# The request
Below you will find a set of lines. Repeat them all exactly.

====== Source data ======

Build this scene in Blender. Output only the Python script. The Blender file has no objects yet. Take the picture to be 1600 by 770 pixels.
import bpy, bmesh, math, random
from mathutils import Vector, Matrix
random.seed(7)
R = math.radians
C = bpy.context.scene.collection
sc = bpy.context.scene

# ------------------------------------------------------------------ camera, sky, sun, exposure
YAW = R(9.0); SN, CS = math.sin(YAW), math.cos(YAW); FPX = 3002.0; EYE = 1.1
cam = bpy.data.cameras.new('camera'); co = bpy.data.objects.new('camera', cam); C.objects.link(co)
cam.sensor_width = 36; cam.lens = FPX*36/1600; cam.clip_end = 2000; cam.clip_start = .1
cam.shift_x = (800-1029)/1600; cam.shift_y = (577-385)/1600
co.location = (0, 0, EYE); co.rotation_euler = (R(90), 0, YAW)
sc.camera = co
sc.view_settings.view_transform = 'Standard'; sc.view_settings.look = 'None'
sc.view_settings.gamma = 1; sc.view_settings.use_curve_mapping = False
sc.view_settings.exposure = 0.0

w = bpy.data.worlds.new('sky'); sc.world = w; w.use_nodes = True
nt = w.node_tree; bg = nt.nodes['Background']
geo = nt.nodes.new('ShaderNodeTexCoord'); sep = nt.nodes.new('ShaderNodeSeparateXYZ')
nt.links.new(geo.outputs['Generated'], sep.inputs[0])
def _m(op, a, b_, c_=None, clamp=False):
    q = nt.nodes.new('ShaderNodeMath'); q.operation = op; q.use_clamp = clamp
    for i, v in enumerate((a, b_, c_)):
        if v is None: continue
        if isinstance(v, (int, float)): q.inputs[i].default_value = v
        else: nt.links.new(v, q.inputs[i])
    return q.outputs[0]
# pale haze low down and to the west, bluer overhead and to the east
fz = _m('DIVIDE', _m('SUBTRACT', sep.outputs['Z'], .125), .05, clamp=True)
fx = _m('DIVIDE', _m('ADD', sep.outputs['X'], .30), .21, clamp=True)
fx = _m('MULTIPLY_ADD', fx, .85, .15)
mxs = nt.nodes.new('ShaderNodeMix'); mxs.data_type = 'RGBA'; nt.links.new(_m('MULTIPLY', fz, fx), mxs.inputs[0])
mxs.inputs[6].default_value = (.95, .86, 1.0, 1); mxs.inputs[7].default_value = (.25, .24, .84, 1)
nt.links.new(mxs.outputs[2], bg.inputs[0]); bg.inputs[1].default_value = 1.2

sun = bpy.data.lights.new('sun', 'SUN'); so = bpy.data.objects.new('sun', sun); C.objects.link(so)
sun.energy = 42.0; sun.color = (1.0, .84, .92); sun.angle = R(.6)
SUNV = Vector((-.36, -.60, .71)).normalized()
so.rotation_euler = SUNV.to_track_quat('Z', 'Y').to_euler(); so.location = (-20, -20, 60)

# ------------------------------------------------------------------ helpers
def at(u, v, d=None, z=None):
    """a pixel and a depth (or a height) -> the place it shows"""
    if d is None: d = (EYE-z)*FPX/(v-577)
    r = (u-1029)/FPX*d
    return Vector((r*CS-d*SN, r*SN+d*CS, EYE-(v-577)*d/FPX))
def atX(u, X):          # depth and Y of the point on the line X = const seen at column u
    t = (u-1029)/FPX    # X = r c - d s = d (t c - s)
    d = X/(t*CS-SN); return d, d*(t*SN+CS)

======

# Exercise solution
Build this scene in Blender. Output only the Python script. The Blender file has no objects yet. Take the picture to be 1600 by 770 pixels.
import bpy, bmesh, math, random
from mathutils import Vector, Matrix
random.seed(7)
R = math.radians
C = bpy.context.scene.collection
sc = bpy.context.scene

# ------------------------------------------------------------------ camera, sky, sun, exposure
YAW = R(9.0); SN, CS = math.sin(YAW), math.cos(YAW); FPX = 3002.0; EYE = 1.1
cam = bpy.data.cameras.new('camera'); co = bpy.data.objects.new('camera', cam); C.objects.link(co)
cam.sensor_width = 36; cam.lens = FPX*36/1600; cam.clip_end = 2000; cam.clip_start = .1
cam.shift_x = (800-1029)/1600; cam.shift_y = (577-385)/1600
co.location = (0, 0, EYE); co.rotation_euler = (R(90), 0, YAW)
sc.camera = co
sc.view_settings.view_transform = 'Standard'; sc.view_settings.look = 'None'
sc.view_settings.gamma = 1; sc.view_settings.use_curve_mapping = False
sc.view_settings.exposure = 0.0

w = bpy.data.worlds.new('sky'); sc.world = w; w.use_nodes = True
nt = w.node_tree; bg = nt.nodes['Background']
geo = nt.nodes.new('ShaderNodeTexCoord'); sep = nt.nodes.new('ShaderNodeSeparateXYZ')
nt.links.new(geo.outputs['Generated'], sep.inputs[0])
def _m(op, a, b_, c_=None, clamp=False):
    q = nt.nodes.new('ShaderNodeMath'); q.operation = op; q.use_clamp = clamp
    for i, v in enumerate((a, b_, c_)):
        if v is None: continue
        if isinstance(v, (int, float)): q.inputs[i].default_value = v
        else: nt.links.new(v, q.inputs[i])
    return q.outputs[0]
# pale haze low down and to the west, bluer overhead and to the east
fz = _m('DIVIDE', _m('SUBTRACT', sep.outputs['Z'], .125), .05, clamp=True)
fx = _m('DIVIDE', _m('ADD', sep.outputs['X'], .30), .21, clamp=True)
fx = _m('MULTIPLY_ADD', fx, .85, .15)
mxs = nt.nodes.new('ShaderNodeMix'); mxs.data_type = 'RGBA'; nt.links.new(_m('MULTIPLY', fz, fx), mxs.inputs[0])
mxs.inputs[6].default_value = (.95, .86, 1.0, 1); mxs.inputs[7].default_value = (.25, .24, .84, 1)
nt.links.new(mxs.outputs[2], bg.inputs[0]); bg.inputs[1].default_value = 1.2

sun = bpy.data.lights.new('sun', 'SUN'); so = bpy.data.objects.new('sun', sun); C.objects.link(so)
sun.energy = 42.0; sun.color = (1.0, .84, .92); sun.angle = R(.6)
SUNV = Vector((-.36, -.60, .71)).normalized()
so.rotation_euler = SUNV.to_track_quat('Z', 'Y').to_euler(); so.location = (-20, -20, 60)

# ------------------------------------------------------------------ helpers
def at(u, v, d=None, z=None):
    """a pixel and a depth (or a height) -> the place it shows"""
    if d is None: d = (EYE-z)*FPX/(v-577)
    r = (u-1029)/FPX*d
    return Vector((r*CS-d*SN, r*SN+d*CS, EYE-(v-577)*d/FPX))
def atX(u, X):          # depth and Y of the point on the line X = const seen at column u
    t = (u-1029)/FPX    # X = r c - d s = d (t c - s)
    d = X/(t*CS-SN); return d, d*(t*SN+CS)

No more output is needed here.